= Directions for this task =
Print out the material that follows word for word.

= Given data =
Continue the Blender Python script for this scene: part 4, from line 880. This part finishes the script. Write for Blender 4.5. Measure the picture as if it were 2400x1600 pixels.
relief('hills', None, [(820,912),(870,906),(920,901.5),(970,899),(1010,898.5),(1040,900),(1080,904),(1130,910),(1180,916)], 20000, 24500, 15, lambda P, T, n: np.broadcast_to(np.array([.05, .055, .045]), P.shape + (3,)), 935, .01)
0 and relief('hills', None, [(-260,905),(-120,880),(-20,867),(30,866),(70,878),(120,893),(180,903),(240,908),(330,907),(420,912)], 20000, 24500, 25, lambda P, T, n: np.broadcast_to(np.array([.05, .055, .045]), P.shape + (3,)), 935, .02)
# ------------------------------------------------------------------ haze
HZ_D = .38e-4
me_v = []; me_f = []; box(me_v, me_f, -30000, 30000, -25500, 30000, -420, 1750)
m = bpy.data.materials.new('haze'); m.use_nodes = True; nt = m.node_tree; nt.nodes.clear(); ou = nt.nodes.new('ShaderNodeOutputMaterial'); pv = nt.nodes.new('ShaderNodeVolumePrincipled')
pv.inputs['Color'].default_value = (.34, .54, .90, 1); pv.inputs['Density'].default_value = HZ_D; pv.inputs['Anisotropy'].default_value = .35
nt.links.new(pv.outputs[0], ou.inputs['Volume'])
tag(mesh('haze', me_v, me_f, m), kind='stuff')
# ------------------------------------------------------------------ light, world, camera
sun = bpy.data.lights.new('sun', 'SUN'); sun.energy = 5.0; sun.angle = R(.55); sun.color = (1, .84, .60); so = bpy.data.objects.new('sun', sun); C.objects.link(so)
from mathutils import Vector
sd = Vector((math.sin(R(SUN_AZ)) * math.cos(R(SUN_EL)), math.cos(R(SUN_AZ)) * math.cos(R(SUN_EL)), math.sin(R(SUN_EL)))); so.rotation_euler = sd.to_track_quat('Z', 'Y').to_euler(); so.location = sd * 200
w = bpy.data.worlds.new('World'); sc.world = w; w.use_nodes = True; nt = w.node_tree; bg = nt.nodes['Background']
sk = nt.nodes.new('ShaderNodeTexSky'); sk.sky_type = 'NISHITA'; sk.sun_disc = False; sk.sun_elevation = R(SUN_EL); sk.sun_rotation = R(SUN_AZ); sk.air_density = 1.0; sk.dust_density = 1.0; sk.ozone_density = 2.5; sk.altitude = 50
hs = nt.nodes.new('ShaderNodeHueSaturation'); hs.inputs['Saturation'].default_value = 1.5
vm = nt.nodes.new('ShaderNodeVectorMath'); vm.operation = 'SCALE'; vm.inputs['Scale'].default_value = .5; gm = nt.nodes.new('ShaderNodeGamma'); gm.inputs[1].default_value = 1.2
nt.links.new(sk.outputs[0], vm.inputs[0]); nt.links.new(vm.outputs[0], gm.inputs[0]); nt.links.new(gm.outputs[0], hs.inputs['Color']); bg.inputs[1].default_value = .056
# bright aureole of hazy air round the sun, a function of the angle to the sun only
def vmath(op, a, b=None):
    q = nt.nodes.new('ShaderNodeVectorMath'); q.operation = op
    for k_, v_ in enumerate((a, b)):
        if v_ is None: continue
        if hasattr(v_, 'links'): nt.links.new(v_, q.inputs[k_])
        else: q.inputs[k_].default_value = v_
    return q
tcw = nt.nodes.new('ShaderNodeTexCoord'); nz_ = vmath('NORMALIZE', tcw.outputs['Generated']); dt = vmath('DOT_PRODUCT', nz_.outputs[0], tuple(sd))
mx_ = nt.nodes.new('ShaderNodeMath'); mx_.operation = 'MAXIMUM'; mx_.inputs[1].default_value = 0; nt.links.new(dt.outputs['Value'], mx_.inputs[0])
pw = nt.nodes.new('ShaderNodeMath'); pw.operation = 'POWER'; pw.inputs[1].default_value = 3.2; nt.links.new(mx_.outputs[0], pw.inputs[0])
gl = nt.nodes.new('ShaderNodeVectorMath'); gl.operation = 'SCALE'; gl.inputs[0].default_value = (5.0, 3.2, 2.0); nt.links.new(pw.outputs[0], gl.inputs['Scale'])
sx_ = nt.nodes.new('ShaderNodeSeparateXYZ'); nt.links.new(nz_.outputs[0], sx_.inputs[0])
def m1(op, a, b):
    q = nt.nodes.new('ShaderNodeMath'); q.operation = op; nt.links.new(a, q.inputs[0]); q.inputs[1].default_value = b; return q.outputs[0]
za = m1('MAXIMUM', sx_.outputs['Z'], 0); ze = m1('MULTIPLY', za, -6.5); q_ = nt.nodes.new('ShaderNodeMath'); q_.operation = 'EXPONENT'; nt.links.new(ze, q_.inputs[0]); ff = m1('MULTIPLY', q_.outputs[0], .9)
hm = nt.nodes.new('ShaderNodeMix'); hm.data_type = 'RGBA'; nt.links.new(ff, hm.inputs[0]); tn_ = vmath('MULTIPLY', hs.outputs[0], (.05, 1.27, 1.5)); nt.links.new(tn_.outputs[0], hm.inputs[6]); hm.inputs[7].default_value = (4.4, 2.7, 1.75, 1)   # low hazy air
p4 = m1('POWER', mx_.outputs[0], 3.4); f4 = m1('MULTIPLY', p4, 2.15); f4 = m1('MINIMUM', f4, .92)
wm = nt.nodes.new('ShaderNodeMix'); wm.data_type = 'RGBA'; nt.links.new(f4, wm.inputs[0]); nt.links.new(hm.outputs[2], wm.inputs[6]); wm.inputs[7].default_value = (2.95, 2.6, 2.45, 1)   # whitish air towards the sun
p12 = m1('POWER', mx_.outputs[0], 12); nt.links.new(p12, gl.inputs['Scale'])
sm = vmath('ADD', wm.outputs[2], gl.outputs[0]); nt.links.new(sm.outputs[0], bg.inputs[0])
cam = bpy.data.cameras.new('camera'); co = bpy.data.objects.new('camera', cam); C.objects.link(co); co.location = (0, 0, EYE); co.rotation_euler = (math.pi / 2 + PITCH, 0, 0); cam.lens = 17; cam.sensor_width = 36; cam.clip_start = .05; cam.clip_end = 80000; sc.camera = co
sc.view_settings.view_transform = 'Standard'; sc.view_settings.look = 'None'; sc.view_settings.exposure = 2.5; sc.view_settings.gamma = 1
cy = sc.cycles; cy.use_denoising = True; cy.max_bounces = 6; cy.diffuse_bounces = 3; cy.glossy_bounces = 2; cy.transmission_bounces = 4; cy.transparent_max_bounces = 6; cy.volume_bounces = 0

= Task result =
Continue the Blender Python script for this scene: part 4, from line 880. This part finishes the script. Write for Blender 4.5. Measure the picture as if it were 2400x1600 pixels.
relief('hills', None, [(820,912),(870,906),(920,901.5),(970,899),(1010,898.5),(1040,900),(1080,904),(1130,910),(1180,916)], 20000, 24500, 15, lambda P, T, n: np.broadcast_to(np.array([.05, .055, .045]), P.shape + (3,)), 935, .01)
0 and relief('hills', None, [(-260,905),(-120,880),(-20,867),(30,866),(70,878),(120,893),(180,903),(240,908),(330,907),(420,912)], 20000, 24500, 25, lambda P, T, n: np.broadcast_to(np.array([.05, .055, .045]), P.shape + (3,)), 935, .02)
# ------------------------------------------------------------------ haze
HZ_D = .38e-4
me_v = []; me_f = []; box(me_v, me_f, -30000, 30000, -25500, 30000, -420, 1750)
m = bpy.data.materials.new('haze'); m.use_nodes = True; nt = m.node_tree; nt.nodes.clear(); ou = nt.nodes.new('ShaderNodeOutputMaterial'); pv = nt.nodes.new('ShaderNodeVolumePrincipled')
pv.inputs['Color'].default_value = (.34, .54, .90, 1); pv.inputs['Density'].default_value = HZ_D; pv.inputs['Anisotropy'].default_value = .35
nt.links.new(pv.outputs[0], ou.inputs['Volume'])
tag(mesh('haze', me_v, me_f, m), kind='stuff')
# ------------------------------------------------------------------ light, world, camera
sun = bpy.data.lights.new('sun', 'SUN'); sun.energy = 5.0; sun.angle = R(.55); sun.color = (1, .84, .60); so = bpy.data.objects.new('sun', sun); C.objects.link(so)
from mathutils import Vector
sd = Vector((math.sin(R(SUN_AZ)) * math.cos(R(SUN_EL)), math.cos(R(SUN_AZ)) * math.cos(R(SUN_EL)), math.sin(R(SUN_EL)))); so.rotation_euler = sd.to_track_quat('Z', 'Y').to_euler(); so.location = sd * 200
w = bpy.data.worlds.new('World'); sc.world = w; w.use_nodes = True; nt = w.node_tree; bg = nt.nodes['Background']
sk = nt.nodes.new('ShaderNodeTexSky'); sk.sky_type = 'NISHITA'; sk.sun_disc = False; sk.sun_elevation = R(SUN_EL); sk.sun_rotation = R(SUN_AZ); sk.air_density = 1.0; sk.dust_density = 1.0; sk.ozone_density = 2.5; sk.altitude = 50
hs = nt.nodes.new('ShaderNodeHueSaturation'); hs.inputs['Saturation'].default_value = 1.5
vm = nt.nodes.new('ShaderNodeVectorMath'); vm.operation = 'SCALE'; vm.inputs['Scale'].default_value = .5; gm = nt.nodes.new('ShaderNodeGamma'); gm.inputs[1].default_value = 1.2
nt.links.new(sk.outputs[0], vm.inputs[0]); nt.links.new(vm.outputs[0], gm.inputs[0]); nt.links.new(gm.outputs[0], hs.inputs['Color']); bg.inputs[1].default_value = .056
# bright aureole of hazy air round the sun, a function of the angle to the sun only
def vmath(op, a, b=None):
    q = nt.nodes.new('ShaderNodeVectorMath'); q.operation = op
    for k_, v_ in enumerate((a, b)):
        if v_ is None: continue
        if hasattr(v_, 'links'): nt.links.new(v_, q.inputs[k_])
        else: q.inputs[k_].default_value = v_
    return q
tcw = nt.nodes.new('ShaderNodeTexCoord'); nz_ = vmath('NORMALIZE', tcw.outputs['Generated']); dt = vmath('DOT_PRODUCT', nz_.outputs[0], tuple(sd))
mx_ = nt.nodes.new('ShaderNodeMath'); mx_.operation = 'MAXIMUM'; mx_.inputs[1].default_value = 0; nt.links.new(dt.outputs['Value'], mx_.inputs[0])
pw = nt.nodes.new('ShaderNodeMath'); pw.operation = 'POWER'; pw.inputs[1].default_value = 3.2; nt.links.new(mx_.outputs[0], pw.inputs[0])
gl = nt.nodes.new('ShaderNodeVectorMath'); gl.operation = 'SCALE'; gl.inputs[0].default_value = (5.0, 3.2, 2.0); nt.links.new(pw.outputs[0], gl.inputs['Scale'])
sx_ = nt.nodes.new('ShaderNodeSeparateXYZ'); nt.links.new(nz_.outputs[0], sx_.inputs[0])
def m1(op, a, b):
    q = nt.nodes.new('ShaderNodeMath'); q.operation = op; nt.links.new(a, q.inputs[0]); q.inputs[1].default_value = b; return q.outputs[0]
za = m1('MAXIMUM', sx_.outputs['Z'], 0); ze = m1('MULTIPLY', za, -6.5); q_ = nt.nodes.new('ShaderNodeMath'); q_.operation = 'EXPONENT'; nt.links.new(ze, q_.inputs[0]); ff = m1('MULTIPLY', q_.outputs[0], .9)
hm = nt.nodes.new('ShaderNodeMix'); hm.data_type = 'RGBA'; nt.links.new(ff, hm.inputs[0]); tn_ = vmath('MULTIPLY', hs.outputs[0], (.05, 1.27, 1.5)); nt.links.new(tn_.outputs[0], hm.inputs[6]); hm.inputs[7].default_value = (4.4, 2.7, 1.75, 1)   # low hazy air
p4 = m1('POWER', mx_.outputs[0], 3.4); f4 = m1('MULTIPLY', p4, 2.15); f4 = m1('MINIMUM', f4, .92)
wm = nt.nodes.new('ShaderNodeMix'); wm.data_type = 'RGBA'; nt.links.new(f4, wm.inputs[0]); nt.links.new(hm.outputs[2], wm.inputs[6]); wm.inputs[7].default_value = (2.95, 2.6, 2.45, 1)   # whitish air towards the sun
p12 = m1('POWER', mx_.outputs[0], 12); nt.links.new(p12, gl.inputs['Scale'])
sm = vmath('ADD', wm.outputs[2], gl.outputs[0]); nt.links.new(sm.outputs[0], bg.inputs[0])
cam = bpy.data.cameras.new('camera'); co = bpy.data.objects.new('camera', cam); C.objects.link(co); co.location = (0, 0, EYE); co.rotation_euler = (math.pi / 2 + PITCH, 0, 0); cam.lens = 17; cam.sensor_width = 36; cam.clip_start = .05; cam.clip_end = 80000; sc.camera = co
sc.view_settings.view_transform = 'Standard'; sc.view_settings.look = 'None'; sc.view_settings.exposure = 2.5; sc.view_settings.gamma = 1
cy = sc.cycles; cy.use_denoising = True; cy.max_bounces = 6; cy.diffuse_bounces = 3; cy.glossy_bounces = 2; cy.transmission_bounces = 4; cy.transparent_max_bounces = 6; cy.volume_bounces = 0